Je n'attendais rien du tout du reste de la soirée, je ne connaissais même pas l'espace POINT FMR. Ensuite, comme la programmation était assurée par AMORTOUT, je m'attendais au moins à une soirée qui toucherait au domaine de « l'étrange ».
Résultat des comptes, j'ai passé un excellent concert, et je peux même dire que j'ai pris une sacrée claque puisque les trois formations m'ont proposée, tout du moins à moi seule, un son excellent.

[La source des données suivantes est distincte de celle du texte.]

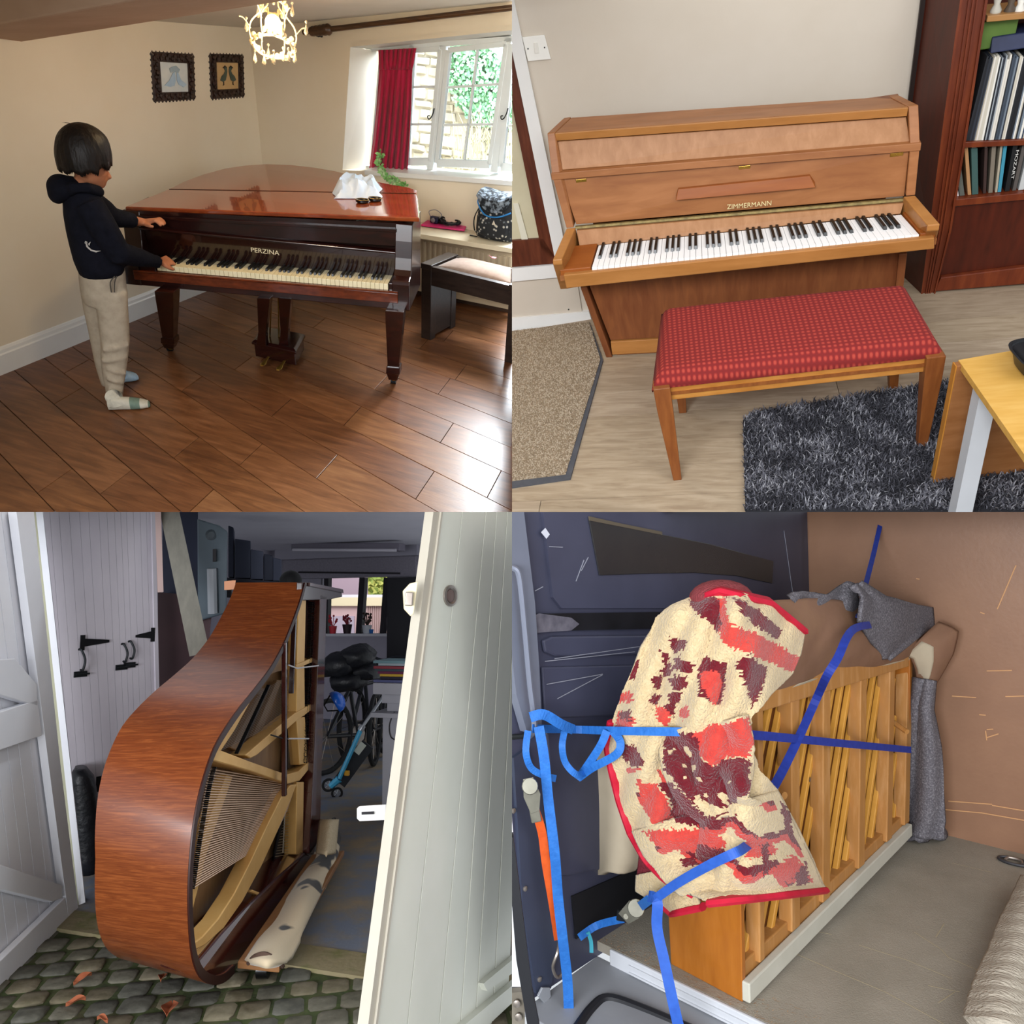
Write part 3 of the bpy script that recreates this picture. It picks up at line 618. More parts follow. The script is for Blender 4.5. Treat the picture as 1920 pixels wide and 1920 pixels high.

L'espace POINT EPHEMERE est un centre artistique situé sur le Quai de Valmy. L'endroit ressemble à une image d'Epinal de Paris ; Les quais pavés, les canaux de la Seine, un soleil de printemps pour un temps relativement doux. Mais pas de robe à fleurs ni de béret coquin pour l'occasion : Un public majoritairement en noir, même si l'on peut reconnaître de nombreuses sous-cultures différentes. Disons-le clairement, j'ai suivi les T-Shirt de NEUBAUTEN et RED SPAROWES pour être sure de ne pas me tromper... Ensuite, on peut aussi y croiser du style « Dark Folk », du « Metalhead », du « Vampyre » et même, j'y ai vu le sosie de Marine Le Pen avec un beau à chemise rayée et blazer bleu marine (ce qui me fait toujours halluciner d'ailleurs que l'on puisse, en étant jeune, s'accoutrer comme cela. Qu'est-ce que çà vieillit …). Il semble que pour l'occasion de ce rendez-vous numéro 4 des « bonnes manière », les gens aient répondu présent ; Certes on ne se marche pas dessus, mais, en proportion de l'endroit, ainsi que de l'affiche, les gens ont répondu présent. Phénomène un peu étrange pour moi en fait, puisque je considère au départ que les scènes Metal originelles sont à même de toucher un public plus vaste.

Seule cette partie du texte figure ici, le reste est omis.